## Stated goal
The material below contains a line with "Continue the Blender" and a line with "[CREAM, CEILL], .42)". Copy exactly those two lines and all lines between them.

-------- Records shown --------

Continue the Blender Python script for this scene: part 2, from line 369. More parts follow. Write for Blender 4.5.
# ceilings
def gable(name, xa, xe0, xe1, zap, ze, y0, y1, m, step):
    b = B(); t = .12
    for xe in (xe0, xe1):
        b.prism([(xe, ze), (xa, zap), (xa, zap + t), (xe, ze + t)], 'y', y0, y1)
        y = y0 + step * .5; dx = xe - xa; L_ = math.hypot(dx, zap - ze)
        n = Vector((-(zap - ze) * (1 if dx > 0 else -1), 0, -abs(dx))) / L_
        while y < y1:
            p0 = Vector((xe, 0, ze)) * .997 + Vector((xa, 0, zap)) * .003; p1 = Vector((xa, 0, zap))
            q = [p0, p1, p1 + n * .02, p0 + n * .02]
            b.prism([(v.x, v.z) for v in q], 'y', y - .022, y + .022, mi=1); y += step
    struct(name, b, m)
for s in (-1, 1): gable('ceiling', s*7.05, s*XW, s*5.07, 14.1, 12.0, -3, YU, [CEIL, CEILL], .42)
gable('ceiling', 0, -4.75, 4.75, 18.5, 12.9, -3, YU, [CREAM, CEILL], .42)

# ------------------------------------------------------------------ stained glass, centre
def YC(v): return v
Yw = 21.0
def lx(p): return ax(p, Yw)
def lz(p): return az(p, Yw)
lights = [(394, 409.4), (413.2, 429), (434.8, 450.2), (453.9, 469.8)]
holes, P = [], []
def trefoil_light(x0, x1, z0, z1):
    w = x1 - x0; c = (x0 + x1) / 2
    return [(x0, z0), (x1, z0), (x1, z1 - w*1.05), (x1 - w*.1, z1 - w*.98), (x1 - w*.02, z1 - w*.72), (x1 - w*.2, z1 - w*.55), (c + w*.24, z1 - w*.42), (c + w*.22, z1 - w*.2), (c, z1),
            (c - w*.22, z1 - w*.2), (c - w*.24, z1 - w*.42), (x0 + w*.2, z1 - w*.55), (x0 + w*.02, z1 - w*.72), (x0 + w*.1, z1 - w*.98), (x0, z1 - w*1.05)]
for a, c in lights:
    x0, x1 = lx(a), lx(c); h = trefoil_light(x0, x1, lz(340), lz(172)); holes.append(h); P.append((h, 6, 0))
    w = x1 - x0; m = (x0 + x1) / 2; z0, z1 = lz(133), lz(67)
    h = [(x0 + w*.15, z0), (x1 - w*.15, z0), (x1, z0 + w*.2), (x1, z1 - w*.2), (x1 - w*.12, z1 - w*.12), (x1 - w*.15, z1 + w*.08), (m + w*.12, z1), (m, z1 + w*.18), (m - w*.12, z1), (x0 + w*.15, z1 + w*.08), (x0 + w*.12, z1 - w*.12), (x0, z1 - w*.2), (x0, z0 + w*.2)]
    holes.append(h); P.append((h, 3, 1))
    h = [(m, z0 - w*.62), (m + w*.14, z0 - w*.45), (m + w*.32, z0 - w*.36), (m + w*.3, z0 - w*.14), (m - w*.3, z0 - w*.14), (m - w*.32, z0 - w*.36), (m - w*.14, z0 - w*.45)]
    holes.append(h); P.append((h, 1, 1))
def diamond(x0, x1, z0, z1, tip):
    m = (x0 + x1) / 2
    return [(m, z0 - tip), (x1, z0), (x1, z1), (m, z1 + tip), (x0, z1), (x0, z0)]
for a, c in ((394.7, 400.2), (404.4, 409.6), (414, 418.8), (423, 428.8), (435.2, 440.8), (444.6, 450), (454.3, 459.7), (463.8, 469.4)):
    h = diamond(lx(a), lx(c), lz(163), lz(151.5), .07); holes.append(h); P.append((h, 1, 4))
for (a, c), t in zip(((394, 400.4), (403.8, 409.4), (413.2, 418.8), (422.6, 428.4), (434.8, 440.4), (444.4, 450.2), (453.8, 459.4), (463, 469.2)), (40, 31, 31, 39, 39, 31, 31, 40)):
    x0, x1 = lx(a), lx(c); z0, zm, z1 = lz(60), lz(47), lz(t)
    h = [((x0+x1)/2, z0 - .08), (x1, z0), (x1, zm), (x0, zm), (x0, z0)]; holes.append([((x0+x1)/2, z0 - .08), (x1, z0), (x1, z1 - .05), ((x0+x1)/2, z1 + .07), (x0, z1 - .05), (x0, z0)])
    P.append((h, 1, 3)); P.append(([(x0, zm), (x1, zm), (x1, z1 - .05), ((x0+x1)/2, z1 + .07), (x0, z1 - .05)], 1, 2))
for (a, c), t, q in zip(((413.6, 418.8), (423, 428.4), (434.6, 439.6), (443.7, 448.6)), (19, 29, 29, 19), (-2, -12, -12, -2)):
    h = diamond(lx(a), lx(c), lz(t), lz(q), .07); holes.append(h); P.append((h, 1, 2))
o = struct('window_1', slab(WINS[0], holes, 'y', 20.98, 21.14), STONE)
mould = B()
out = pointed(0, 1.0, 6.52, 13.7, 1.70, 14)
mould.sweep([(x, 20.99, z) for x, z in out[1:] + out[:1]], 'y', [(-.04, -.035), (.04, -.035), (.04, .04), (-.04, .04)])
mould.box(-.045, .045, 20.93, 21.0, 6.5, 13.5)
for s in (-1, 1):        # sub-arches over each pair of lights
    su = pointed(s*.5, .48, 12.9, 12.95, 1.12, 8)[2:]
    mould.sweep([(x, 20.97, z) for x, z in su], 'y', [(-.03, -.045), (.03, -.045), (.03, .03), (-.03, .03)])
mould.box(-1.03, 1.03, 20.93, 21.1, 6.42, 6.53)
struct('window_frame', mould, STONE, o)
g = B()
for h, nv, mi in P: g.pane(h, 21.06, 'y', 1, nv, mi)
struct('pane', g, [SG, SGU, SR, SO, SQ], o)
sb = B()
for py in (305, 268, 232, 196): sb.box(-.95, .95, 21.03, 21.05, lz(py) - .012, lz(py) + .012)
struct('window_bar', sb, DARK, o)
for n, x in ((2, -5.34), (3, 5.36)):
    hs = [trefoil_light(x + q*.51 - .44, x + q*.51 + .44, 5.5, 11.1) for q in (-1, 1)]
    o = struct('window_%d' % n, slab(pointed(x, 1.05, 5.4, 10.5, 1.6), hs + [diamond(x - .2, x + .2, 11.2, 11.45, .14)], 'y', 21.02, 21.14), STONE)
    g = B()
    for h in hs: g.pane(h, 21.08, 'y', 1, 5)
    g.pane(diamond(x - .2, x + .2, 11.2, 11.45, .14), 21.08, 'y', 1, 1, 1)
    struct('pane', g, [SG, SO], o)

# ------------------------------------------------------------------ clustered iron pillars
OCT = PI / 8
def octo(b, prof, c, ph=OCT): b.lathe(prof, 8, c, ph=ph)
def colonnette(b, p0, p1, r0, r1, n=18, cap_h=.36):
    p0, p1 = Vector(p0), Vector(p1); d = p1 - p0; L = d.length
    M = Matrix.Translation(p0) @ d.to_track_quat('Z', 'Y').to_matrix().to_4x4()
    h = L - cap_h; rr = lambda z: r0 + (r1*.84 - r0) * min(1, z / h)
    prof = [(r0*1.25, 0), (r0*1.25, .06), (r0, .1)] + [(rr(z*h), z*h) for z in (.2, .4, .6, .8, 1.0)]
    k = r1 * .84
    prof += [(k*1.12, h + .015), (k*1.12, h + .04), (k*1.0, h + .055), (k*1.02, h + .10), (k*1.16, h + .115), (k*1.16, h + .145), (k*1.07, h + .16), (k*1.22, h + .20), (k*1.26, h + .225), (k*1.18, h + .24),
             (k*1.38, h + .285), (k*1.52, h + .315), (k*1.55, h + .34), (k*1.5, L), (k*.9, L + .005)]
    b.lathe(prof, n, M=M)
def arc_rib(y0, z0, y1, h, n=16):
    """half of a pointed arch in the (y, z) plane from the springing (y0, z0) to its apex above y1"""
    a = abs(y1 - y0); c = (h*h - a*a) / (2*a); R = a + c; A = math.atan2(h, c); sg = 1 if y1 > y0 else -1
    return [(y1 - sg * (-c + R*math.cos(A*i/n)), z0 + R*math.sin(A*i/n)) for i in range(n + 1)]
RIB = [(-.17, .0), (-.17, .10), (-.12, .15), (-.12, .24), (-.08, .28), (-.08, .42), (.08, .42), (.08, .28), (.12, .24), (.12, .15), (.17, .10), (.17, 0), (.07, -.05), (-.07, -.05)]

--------
-------- Records shown --------

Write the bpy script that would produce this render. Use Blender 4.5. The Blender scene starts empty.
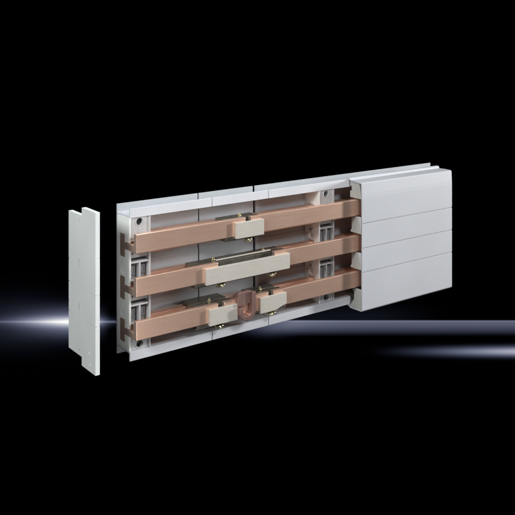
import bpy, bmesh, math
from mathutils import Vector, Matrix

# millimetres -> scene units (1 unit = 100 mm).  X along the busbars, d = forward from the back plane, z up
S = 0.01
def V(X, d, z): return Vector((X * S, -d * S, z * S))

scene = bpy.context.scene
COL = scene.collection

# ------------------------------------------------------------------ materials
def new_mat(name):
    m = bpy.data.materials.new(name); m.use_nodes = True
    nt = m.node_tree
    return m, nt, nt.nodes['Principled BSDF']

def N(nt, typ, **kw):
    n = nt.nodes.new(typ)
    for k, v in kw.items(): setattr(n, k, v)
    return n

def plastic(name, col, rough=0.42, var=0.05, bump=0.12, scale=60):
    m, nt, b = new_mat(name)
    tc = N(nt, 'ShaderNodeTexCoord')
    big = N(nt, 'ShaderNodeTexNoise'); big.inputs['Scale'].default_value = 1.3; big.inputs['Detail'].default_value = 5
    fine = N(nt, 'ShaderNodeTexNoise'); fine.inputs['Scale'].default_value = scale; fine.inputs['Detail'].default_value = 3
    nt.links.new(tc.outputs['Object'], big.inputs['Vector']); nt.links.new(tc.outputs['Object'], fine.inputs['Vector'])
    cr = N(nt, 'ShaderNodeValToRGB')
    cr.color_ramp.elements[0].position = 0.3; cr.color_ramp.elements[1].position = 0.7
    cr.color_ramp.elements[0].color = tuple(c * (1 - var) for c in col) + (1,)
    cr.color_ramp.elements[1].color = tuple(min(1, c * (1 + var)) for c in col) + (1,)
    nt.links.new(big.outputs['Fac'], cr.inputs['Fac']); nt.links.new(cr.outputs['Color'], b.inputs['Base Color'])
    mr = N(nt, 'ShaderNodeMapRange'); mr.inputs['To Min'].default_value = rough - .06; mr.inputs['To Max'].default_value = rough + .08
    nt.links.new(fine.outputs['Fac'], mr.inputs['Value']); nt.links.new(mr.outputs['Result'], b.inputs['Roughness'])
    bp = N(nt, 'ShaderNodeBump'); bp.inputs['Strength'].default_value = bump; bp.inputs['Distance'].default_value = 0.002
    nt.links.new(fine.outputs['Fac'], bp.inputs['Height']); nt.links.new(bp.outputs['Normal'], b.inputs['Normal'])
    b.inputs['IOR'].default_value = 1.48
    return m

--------

## Complete output
Continue the Blender Python script for this scene: part 2, from line 369. More parts follow. Write for Blender 4.5.
# ceilings
def gable(name, xa, xe0, xe1, zap, ze, y0, y1, m, step):
    b = B(); t = .12
    for xe in (xe0, xe1):
        b.prism([(xe, ze), (xa, zap), (xa, zap + t), (xe, ze + t)], 'y', y0, y1)
        y = y0 + step * .5; dx = xe - xa; L_ = math.hypot(dx, zap - ze)
        n = Vector((-(zap - ze) * (1 if dx > 0 else -1), 0, -abs(dx))) / L_
        while y < y1:
            p0 = Vector((xe, 0, ze)) * .997 + Vector((xa, 0, zap)) * .003; p1 = Vector((xa, 0, zap))
            q = [p0, p1, p1 + n * .02, p0 + n * .02]
            b.prism([(v.x, v.z) for v in q], 'y', y - .022, y + .022, mi=1); y += step
    struct(name, b, m)
for s in (-1, 1): gable('ceiling', s*7.05, s*XW, s*5.07, 14.1, 12.0, -3, YU, [CEIL, CEILL], .42)
gable('ceiling', 0, -4.75, 4.75, 18.5, 12.9, -3, YU, [CREAM, CEILL], .42)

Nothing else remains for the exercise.